Sitarista virtuoso, legendário, compositor, professor, e escritor RAVI SHANKAR, é o embaixador musical mais estimado da Índia. É um fenômeno singular, cuja aparição no cenário musical ocidental despertou de pronto o interesse de músicos de vários segmentos musicais. Consta que o grande mestre do bep-bop jazz, John Coltrane, tinha por Shankar uma verdadeira adoração. Como prova dessa admiração Coltrane homenageou o mestre indiano colocando seu nome no próprio filho: Ravi Coltrane.
Shankar foi aluno do ilustre guru Baba Ustad Allaudin Khan e já era uma das estrelas mais luminosas na Índia antes de entrar na cena internacional nas décadas de 1950 e 1960. Desde então, ele foi o pioneiro em disseminar a tradição da música clássica indiana. Na verdade quando Shankar aparece para o grande público, dentro daquela perspectiva underground / psicodélica da década de 1960, ele não era mais um jovem, como a maioria dos artistas que compunham aquela cena: Jimi Hendrix, Janis Joplin, etc. Shankar, na ocasião do festival, em 1969, contava já com 49 anos de idade, e condenava a utilização de drogas para a alteração da consciência.
Mas ainda antes de Shankar aparecer no cenário do Rock no final dos anos sessenta, ele já era figura de destaque no cenário jazz do finalzinho da década de 1950 e início da década seguinte. É através de seus conhecimentos que artistas do jazz como os saxofonistas Bud Shank e John Coltrane vão conhecer as estruturas modais da música indiana, o que será de extrema valia para o uso dessas estruturas na improvisação desses artistas.
É simplesmente comovente o depoimento de Ravi Shankar sobre o encontro dele com John Coltrane. Artisticamente o saxofonista já conhecia a obra do mestre indiano através das gravações em disco. Coltrane possuía praticamente todas as gravações disponíveis no mercado, e quando soube da presença de Shankar nos Estados Unidos providenciou rapidamente para que um amigo comum, Richard Bock, os apresentasse. Isso aconteceu em 1964, e Coltrane tinha nessa ocasião 38 anos (Coltrane morreu em 1967, quatro anos depois). Chamou a atenção de Shankar uma certa santificação de Coltrane por parte de seus fãs: era uma verdadeira adoração. Não obstante este “endeusamento” do músico, Shankar refere-se a ele como alguém cuja humildade o dignificava, e isto ainda mais realçava suas características positivas.
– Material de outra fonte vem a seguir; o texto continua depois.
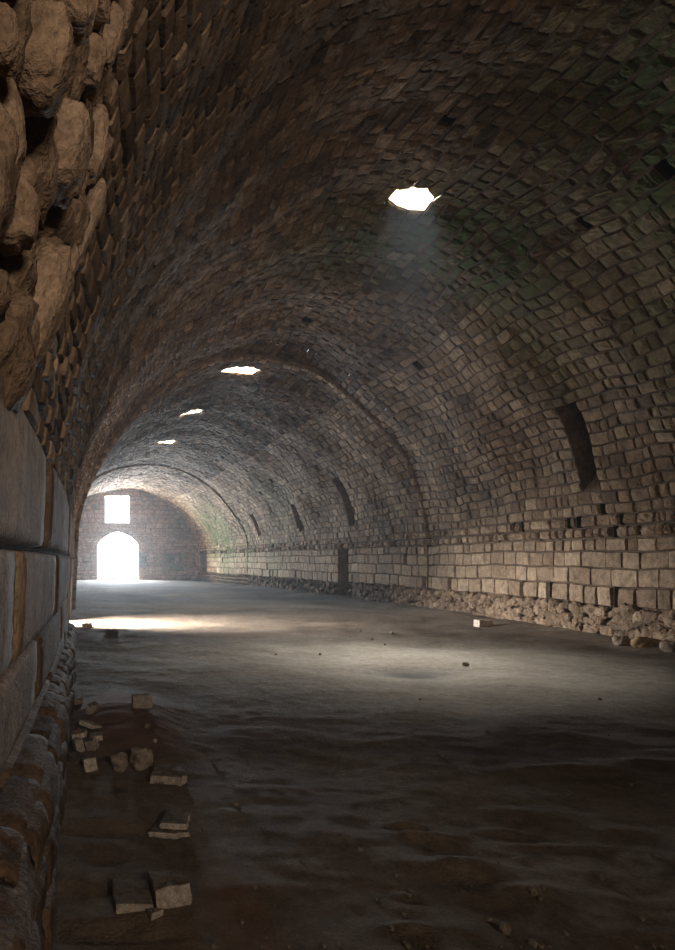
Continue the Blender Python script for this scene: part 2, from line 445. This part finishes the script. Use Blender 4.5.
# ---------------------------------------------------------------- right wall
def right_style(v, u):
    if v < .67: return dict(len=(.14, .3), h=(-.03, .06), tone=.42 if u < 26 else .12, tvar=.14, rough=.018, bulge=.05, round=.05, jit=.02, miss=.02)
    if v < 1.08: return dict(len=(.35, .75), h=(.0, .03), tone=.58, tvar=.15, rough=.014, bulge=.0, round=.02, jit=.01, miss=.16)
    if v < 1.79: return dict(len=(.35, .8), h=(.0, .025), tone=.66, tvar=.12, rough=.01, bulge=.0, round=.015, jit=.006, miss=.03)
    if v < 2.06: return dict(len=(.3, .6), h=(.0, .04), tone=.66, tvar=.14, rough=.018, bulge=.0, round=.02, jit=.01, miss=.03)
    return dict(len=(.2, .45), h=(-.02, .06), tone=.58, tvar=.17, rough=.03, bulge=.01, round=.03, jit=.02, miss=.13)
acc = Acc()
for bay in range(3):
    B = BAYS[bay]; ops = [o for o in NICHE + NICHE2 if o['bay'] == bay]
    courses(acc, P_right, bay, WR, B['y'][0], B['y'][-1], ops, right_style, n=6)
    shell(acc, P_right, bay, B['y'][0], B['y'][-1], -.3, HSR, ops, nv=4)
# short returns where the side wall steps in
for bay, Y in ((0, Y1), (1, Y2)):
    xr0 = BAYS[bay]['XR'][-1]; xr1 = BAYS[bay + 1]['XR'][0]
    def P_ret(_, h, w, d, xr0=xr0, xr1=xr1, Y=Y): return np.stack([(xr0 + .06) * (1 - w) + (xr1 - .02) * w, Y - d, h], -1)
    courses(acc, P_ret, 0, [0, 1.0], 0, HSR, [], lambda v, u: dict(len=(.3, .42), h=(0, .02), tone=.66, tvar=.1, rough=.01, bulge=0, round=.02, jit=.005), n=3)
for k in range(900):
    y = random.uniform(9.5, 29) if k < 720 else random.uniform(29, 45); h = random.uniform(.02, .62)
    if 29.4 < y < 31.1: continue
    rr = random.uniform(.07, .15); X = float(np.interp(y, BAYS[0 if y < Y1 else 1]['y'], BAYS[0 if y < Y1 else 1]['XR']))
    V, Q = blob((X - .03, y, h), (rr * .8, rr * random.uniform(.8, 1.5), rr * random.uniform(.7, 1.1)), k * 1.7, (random.uniform(-.6, .6), 0, 0), .4, .35, n=5)
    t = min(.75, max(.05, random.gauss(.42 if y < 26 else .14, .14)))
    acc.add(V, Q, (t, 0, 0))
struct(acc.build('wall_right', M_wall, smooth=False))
recess('door_2', P_right, 1, NICHE[0], .9, True, M_wall, tone=.5)
recess('door_3', P_right, 2, NICHE2[0], .9, True, M_wall, tone=.55)

# ---------------------------------------------------------------- left wall
def left_style(v, u):
    if u < 12: return dict(len=(2.5, 4.0), h=(.0, .02), tone=.5, tvar=.12, rough=.006, bulge=.004, round=.018, jit=.006)
    return dict(len=(.4, .8), h=(.0, .03), tone=.5, tvar=.13, rough=.015, bulge=.0, round=.02, jit=.01)
acc = Acc()
for bay in range(3):
    B = BAYS[bay]; ops = [o for o in LDOOR if o['bay'] == bay]
    courses(acc, P_left, bay, WL, B['y'][0], B['y'][-1], ops, left_style, n=12 if bay == 0 else 4)
    shell(acc, P_left, bay, B['y'][0], B['y'][-1], -.3, HSL, ops, nv=4)
for bay, Y in ((0, Y1), (1, Y2)):
    xr0 = BAYS[bay]['XL'][-1]; xr1 = BAYS[bay + 1]['XL'][0]
    def P_ret(_, h, w, d, xr0=xr0, xr1=xr1, Y=Y): return np.stack([(xr0 - .06) * (1 - w) + (xr1 + .02) * w + .1 * h / HSL, Y - d, h], -1)
    courses(acc, P_ret, 0, [0, 1.0], 0, HSL, [], lambda v, u: dict(len=(.3, .42), h=(0, .02), tone=.66, tvar=.1, rough=.01, bulge=0, round=.02, jit=.005), n=3)

# exposed rubble core above the ashlar: rounded stones bedded in the wall
random.seed(21)
def surf_hit(px, py):
    best = None
    ys = np.linspace(.6, 6, 900); X = (px - VX) / F * ys; h = EYE + (VY - py) / F * ys
    for y, x, z in zip(ys, X, h):
        if z <= HSL: xs = np.interp(y, BAYS[0]['y'], BAYS[0]['XL']) + .1 * z / HSL
        else:
            XL = np.interp(y, BAYS[0]['y'], BAYS[0]['XL']) + .1; XR = np.interp(y, BAYS[0]['y'], BAYS[0]['XR'])
            q = min(1, (z - HSL) / 6.2); xs = (XL + XR) / 2 - (XR - XL) / 2 * (1 - q ** PP) ** (1 / PP)
        if x < xs: best = (x, y, z); break
    return best
BIG = [  # px, py, half-width px, half-height px, roll, tone
    (56, 152, 34, 42, .25, .62), (38, 60, 32, 46, .2, .5), (96, 140, 11, 34, .12, .6), (30, 318, 26, 75, .42, .55), (14, 215, 24, 36, .1, .5),
    (66, 218, 17, 32, .35, .45), (84, 232, 9, 52, .38, .85), (92, 62, 14, 26, .1, .55), (112, 38, 10, 30, .25, .6), (70, 8, 26, 24, .3, .45),
    (8, 130, 18, 50, .0, .4), (62, 275, 12, 34, .4, .5), (5, 40, 16, 30, 0, .35), (78, 182, 10, 16, .3, .5), (48, 262, 14, 24, .3, .4)]
for k, (px, py, hw, hh, roll, tone) in enumerate(BIG):
    hit = surf_hit(px, py)
    if hit is None: continue
    x, y, z = hit; s = y / F
    V, Q = blob((x - .01, y, z), (hw * s * 1.3, hw * s * 1.6, hh * s * 1.16), k * 3.7, (0, roll, 0), tone, .17)
    acc.add(V, Q, (tone, 0, 0))
for k, (w, c) in enumerate(boulders):
    if w[1] < -.5 or k % 2: continue
    r = random.uniform(.09, .2)
    tone = random.uniform(.25, .6)
    V, Q = blob((w[0] - .1, w[1], w[2]), (r, r * random.uniform(.9, 1.5), r * random.uniform(.8, 1.5)), k * 1.3, (random.uniform(-.5, .5), random.uniform(0, .5), 0), tone, .3, n=10)
    acc.add(V, Q, (tone, 0, 0))
struct(acc.build('wall_left', M_left))
recess('door_4', P_left, 0, LDOOR[0], 1.5, False, M_wall, tone=.6)

# low rubble ledge along the foot of the left wall
acc = Acc()
def P_lf(_, y, v, d):   # front face then top face of the ledge, v running up and over
    y = np.asarray(y, float)
    xf = np.minimum(.0, -.135 + .014 * y) + .012 * np.sin(1.7 * y) + .01 * np.sin(4.1 * y + 1)
    top = .68 - np.clip((y - 5) / 10, 0, 1) * .3
    over = np.clip(v - .68, 0, 9); up = np.minimum(v, .68) / .68 * top
    rnd = np.clip(1 - np.abs(v - .68) / .12, 0, 1) * .03
    X = xf - over + np.where(v <= .68, d, d * .3) - rnd
    return np.stack([X, y, up + np.where(v > .68, d, 0) - rnd], -1)
courses(acc, P_lf, 0, [0, .24, .46, .68, .98], -3.9, 14.0, [], lambda v, u: dict(len=(.35, .8), h=(-.015, .01), tone=.16, tvar=.05, rough=.012, bulge=.0, round=.02, jit=.008), n=9)
struct(acc.build('trim_3', M_left))

# ---------------------------------------------------------------- far wall with gate and window
MP = 58.0 / F
dc, dw, dsp, dh = 3.42, 1.64, 2.75, 3.85
def gate_edge(v):
    if v <= dsp: return dc - dw, dc + dw
    q = min(1, (v - dsp) / (dh - dsp)); w = dw * max(0.0, (1 - q ** 1.55)) ** .72
    return dc - w, dc + w
vb = [0, .36, .72, 1.08, 1.44, 1.8, 2.16, 2.46, dsp, 2.95, 3.15, 3.35, 3.52, 3.66, 3.76, dh, 4.15, 4.56, 4.92, 5.28, 5.64, 6.0, 6.36, 6.72, 7.1, 7.5, 7.9]
WIN = dict(u0=2.4, u1=4.35, v0=4.56, v1=6.72)
GATE = dict(u0=dc - dw, u1=dc + dw, v0=0, v1=dh, edge=gate_edge)
acc = Acc()
far_style = lambda v, u: dict(len=(.4, .85), h=(.0, .015), tone=.52, tvar=.13, rough=.01, bulge=0, round=.015, jit=.006, miss=.012 if u > 5.5 and v < 3 else .0)
courses(acc, P_far, 0, vb, -3.6, 10.8, [WIN, GATE], far_style, n=4)
shell(acc, P_far, 0, -3.6, 10.8, -.3, 7.9, [WIN, dict(u0=GATE['u0'], u1=GATE['u1'], v0=0, v1=dh)], nv=6)
# arch of voussoirs around the gate
def P_arch(_, a, w, d):
    a = np.asarray(a); q = np.clip(1 - np.abs(a), 0, 1)
    r = 1.12 + w * .14
    x = dc + np.sign(a) * dw * r * np.clip(1 - q ** 1.6, 0, 1) ** .66
    z = dsp - .25 + q * 1.62 * r * .94
    return np.stack([x, YF - d - .02, z], -1)
courses(acc, P_arch, 0, [0, 1], -1, 1, [], lambda v, u: dict(len=(.13, .17), h=(.02, .04), tone=.85, tvar=.06, rough=.005, bulge=0, round=.012, jit=.003), n=2)
struct(acc.build('wall_far', M_far))
# gate reveal following the pointed opening
acc = Acc()
prof = [gate_edge(v) + (v,) for v in np.linspace(0, dh, 25)]
line = [(a, v) for a, b, v in prof] + [(b, v) for a, b, v in prof[::-1]]
for i in range(len(line) - 1):
    (x0, z0), (x1, z1) = line[i], line[i + 1]
    for j in range(4):
        ya, yb = YF + .02 + j * .35, YF + .02 + (j + 1) * .35
        acc.add([(x0, ya, z0), (x0, yb, z0), (x1, yb, z1), (x1, ya, z1)], [[0, 1, 2, 3]], (random.uniform(.5, .8), 0, 0))
struct(acc.build('door_1', M_wall, smooth=False))
recess('window_1', P_far, 0, WIN, 1.4, False, M_wall, tone=.75, slope=-.0)

# ---------------------------------------------------------------- near wall (behind the viewer) with its window
ND = dict(u0=1.1, u1=2.7, v0=3, v1=4.2)
acc = Acc()
courses(acc, P_near, 0, [0, .5, 1, 1.5, 2, 2.5, 3, 3.6, 4.2, 4.8, 5.4, 6, 6.6, 7.2, 7.8, 8.4, 9], -1.5, 11.5, [ND], lambda v, u: dict(len=(.5, 1.1), h=(.0, .02), tone=.45, tvar=.12, rough=.01, bulge=0, round=.02, jit=.006), n=3)
shell(acc, P_near, 0, -1.5, 11.5, -.3, 9, [ND], nv=6)
struct(acc.build('wall_near', M_wall))
recess('window_10', P_near, 0, ND, 1.2, False, M_wall, tone=.6)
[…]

O mestre indiano definiu Coltrane, certa feita, como “uma panela mágica que está cheia com uma música dourada transbordando dele e alimentando os seus extáticos admiradores”. Mas Shankar acreditava que isso era uma carga por demais pesada para um homem, e atribui a esse tipo de adoração, junto com o uso de drogas por parte de Coltrane, sua morte prematura. Eles não chegaram a tocar juntos, pois nos encontros que tinham no hotel onde Shankar estava hospedado, Coltrane não levava o seu instrumento, mas ficava fazendo anotações sobre as estruturas modais utilizadas por Shankar.
Em um certo momento particularmente comovente da conversa, Shankar disse a Coltrane que, se ele não se importasse, iria fazer alguns comentários sobre as suas composições mais recentes. Coltrane teria ficado perplexo com as observações feitas por Shankar, porque estas apontavam para uma percepção de uma angústia contida na música de Coltrane. Shankar acrescentou que em algumas passagens sentia “como um grito agudo de uma alma atormentada”. O mestre indiano dizia perceber isto também em outros artistas de jazz, e que compreendia esse sofrimento em função de fatores históricos. Acreditava, no entanto, que em função da busca espiritual de Coltrane (ele fazia ioga, lia Shri Ramakrishna e era vegetariano) e seu interesse pela música indiana, esse sofrimento seria superado. Em resposta a esta colocação, Coltrane levou lágrimas aos olhos de Shankar dizendo: “Ravi, é exatamente o que eu quero saber e aprender de você… como você acha paz em sua música e passa isto a seus ouvintes."
No final desse ano, 1964, em dezembro, John Coltrane grava um dos discos mais importantes de sua carreira, e um dos mais importantes da história do jazz: “A love supreme”. Não há dúvida que esse disco trás as marcas de um encontro fabuloso entre dois grandes artistas e duas figuras humanas da maior grandeza.